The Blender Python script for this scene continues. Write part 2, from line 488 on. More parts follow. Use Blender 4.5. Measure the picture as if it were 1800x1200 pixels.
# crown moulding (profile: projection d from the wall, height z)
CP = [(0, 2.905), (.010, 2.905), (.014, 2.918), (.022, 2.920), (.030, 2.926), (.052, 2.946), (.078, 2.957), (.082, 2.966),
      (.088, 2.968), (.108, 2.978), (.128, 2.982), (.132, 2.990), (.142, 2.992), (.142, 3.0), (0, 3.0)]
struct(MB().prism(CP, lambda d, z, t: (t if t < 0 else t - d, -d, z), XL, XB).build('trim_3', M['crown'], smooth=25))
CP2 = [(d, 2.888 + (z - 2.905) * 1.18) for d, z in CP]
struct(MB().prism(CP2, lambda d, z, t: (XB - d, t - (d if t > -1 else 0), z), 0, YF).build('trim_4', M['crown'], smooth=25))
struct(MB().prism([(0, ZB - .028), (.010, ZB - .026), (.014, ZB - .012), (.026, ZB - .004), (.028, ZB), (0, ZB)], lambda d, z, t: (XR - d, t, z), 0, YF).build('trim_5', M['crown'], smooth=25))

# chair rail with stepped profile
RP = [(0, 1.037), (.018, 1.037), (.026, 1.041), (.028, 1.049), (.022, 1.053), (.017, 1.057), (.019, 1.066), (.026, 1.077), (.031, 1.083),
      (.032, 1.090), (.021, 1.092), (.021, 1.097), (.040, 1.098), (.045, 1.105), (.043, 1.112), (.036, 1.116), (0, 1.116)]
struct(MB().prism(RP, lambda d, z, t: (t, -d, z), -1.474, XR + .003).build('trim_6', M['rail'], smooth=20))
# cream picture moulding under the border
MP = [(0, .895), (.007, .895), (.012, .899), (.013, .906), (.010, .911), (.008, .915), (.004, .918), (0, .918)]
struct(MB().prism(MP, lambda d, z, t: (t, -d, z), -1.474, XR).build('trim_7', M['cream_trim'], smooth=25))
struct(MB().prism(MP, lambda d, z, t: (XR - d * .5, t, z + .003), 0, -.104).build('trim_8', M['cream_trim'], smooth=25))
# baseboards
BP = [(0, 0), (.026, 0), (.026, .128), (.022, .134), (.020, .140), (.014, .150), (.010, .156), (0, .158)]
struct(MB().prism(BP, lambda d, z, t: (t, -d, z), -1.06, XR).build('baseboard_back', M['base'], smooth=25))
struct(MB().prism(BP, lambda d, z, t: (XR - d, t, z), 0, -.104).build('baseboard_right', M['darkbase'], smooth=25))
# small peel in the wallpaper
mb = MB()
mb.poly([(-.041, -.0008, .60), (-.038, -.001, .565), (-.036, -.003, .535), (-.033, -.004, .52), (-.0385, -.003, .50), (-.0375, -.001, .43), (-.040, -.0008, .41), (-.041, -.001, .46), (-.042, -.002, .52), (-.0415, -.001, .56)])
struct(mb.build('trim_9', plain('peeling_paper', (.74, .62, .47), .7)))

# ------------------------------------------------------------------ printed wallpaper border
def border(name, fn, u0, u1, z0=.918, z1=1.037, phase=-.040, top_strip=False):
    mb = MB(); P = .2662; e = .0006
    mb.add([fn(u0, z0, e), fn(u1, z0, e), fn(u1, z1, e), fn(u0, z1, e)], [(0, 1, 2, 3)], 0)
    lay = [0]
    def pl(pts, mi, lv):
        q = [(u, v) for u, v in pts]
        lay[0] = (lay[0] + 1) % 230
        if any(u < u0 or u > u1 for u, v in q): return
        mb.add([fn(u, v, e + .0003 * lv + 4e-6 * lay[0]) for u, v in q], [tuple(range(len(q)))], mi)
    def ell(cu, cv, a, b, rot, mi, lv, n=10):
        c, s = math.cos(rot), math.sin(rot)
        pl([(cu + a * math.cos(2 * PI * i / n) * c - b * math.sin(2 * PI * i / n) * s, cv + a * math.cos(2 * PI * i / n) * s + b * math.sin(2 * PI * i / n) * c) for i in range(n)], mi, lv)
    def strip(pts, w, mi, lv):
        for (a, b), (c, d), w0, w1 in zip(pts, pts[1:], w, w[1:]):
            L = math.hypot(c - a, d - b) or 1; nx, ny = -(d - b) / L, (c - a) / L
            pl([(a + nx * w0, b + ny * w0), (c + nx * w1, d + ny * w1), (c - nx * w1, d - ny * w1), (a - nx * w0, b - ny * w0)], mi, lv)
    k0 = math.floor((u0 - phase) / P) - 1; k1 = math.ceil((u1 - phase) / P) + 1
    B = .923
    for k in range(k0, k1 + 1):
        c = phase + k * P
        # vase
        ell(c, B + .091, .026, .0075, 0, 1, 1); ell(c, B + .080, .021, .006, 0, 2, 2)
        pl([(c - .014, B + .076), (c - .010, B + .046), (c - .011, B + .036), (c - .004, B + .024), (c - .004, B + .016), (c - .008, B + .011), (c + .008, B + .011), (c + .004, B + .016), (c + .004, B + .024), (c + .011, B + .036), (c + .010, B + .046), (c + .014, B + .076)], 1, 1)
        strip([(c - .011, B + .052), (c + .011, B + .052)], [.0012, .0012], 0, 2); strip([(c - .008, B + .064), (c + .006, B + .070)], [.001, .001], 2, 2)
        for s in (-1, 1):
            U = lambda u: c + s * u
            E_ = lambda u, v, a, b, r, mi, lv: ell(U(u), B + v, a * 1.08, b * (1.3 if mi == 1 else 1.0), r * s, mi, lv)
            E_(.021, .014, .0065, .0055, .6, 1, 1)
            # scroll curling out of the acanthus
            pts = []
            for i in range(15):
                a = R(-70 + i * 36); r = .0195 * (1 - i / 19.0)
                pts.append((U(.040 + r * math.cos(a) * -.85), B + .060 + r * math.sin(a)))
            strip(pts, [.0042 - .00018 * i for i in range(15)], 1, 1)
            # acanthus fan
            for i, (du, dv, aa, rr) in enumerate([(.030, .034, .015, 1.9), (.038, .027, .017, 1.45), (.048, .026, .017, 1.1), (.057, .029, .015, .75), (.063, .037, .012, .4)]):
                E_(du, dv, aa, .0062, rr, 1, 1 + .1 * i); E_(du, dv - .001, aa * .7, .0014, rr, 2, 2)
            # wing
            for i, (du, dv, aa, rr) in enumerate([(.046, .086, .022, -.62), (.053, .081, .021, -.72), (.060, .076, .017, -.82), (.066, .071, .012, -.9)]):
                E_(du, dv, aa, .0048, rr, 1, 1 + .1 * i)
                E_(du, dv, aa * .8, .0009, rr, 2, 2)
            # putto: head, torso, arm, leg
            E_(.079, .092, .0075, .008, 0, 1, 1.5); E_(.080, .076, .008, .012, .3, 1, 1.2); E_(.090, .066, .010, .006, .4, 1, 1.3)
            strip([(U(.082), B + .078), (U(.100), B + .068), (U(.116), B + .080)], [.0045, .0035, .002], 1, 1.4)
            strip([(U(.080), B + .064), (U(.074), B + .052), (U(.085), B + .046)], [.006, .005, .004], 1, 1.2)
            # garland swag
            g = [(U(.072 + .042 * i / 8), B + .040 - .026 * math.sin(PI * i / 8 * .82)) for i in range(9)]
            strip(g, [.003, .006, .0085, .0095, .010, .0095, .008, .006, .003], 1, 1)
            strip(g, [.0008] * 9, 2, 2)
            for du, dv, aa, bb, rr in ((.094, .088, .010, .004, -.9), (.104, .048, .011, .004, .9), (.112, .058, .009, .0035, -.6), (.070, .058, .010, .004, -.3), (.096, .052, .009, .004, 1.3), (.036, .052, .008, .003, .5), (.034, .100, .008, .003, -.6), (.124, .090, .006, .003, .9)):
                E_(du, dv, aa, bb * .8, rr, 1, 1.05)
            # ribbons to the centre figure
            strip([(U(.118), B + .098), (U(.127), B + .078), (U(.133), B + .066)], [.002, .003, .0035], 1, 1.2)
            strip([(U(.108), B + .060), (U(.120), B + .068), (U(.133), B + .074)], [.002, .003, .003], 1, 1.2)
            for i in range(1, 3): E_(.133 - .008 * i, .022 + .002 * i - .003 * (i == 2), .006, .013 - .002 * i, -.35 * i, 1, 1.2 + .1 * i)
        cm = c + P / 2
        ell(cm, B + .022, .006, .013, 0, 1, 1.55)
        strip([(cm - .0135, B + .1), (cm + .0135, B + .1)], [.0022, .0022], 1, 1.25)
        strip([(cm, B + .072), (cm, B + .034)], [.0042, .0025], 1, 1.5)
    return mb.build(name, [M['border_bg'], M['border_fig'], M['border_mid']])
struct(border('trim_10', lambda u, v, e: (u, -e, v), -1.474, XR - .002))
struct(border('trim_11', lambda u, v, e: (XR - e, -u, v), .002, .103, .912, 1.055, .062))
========
__WRITTEN PROBLEM__.
Exactly as they appear, please write out the lines from the opening of the listing above down to the line containing "struct(MB().prism([(0, ZB - .028), (.010, ZB", with both end lines included.

__TASK RESPONSE__.
The Blender Python script for this scene continues. Write part 2, from line 488 on. More parts follow. Use Blender 4.5. Measure the picture as if it were 1800x1200 pixels.
# crown moulding (profile: projection d from the wall, height z)
CP = [(0, 2.905), (.010, 2.905), (.014, 2.918), (.022, 2.920), (.030, 2.926), (.052, 2.946), (.078, 2.957), (.082, 2.966),
      (.088, 2.968), (.108, 2.978), (.128, 2.982), (.132, 2.990), (.142, 2.992), (.142, 3.0), (0, 3.0)]
struct(MB().prism(CP, lambda d, z, t: (t if t < 0 else t - d, -d, z), XL, XB).build('trim_3', M['crown'], smooth=25))
CP2 = [(d, 2.888 + (z - 2.905) * 1.18) for d, z in CP]
struct(MB().prism(CP2, lambda d, z, t: (XB - d, t - (d if t > -1 else 0), z), 0, YF).build('trim_4', M['crown'], smooth=25))
struct(MB().prism([(0, ZB - .028), (.010, ZB - .026), (.014, ZB - .012), (.026, ZB - .004), (.028, ZB), (0, ZB)], lambda d, z, t: (XR - d, t, z), 0, YF).build('trim_5', M['crown'], smooth=25))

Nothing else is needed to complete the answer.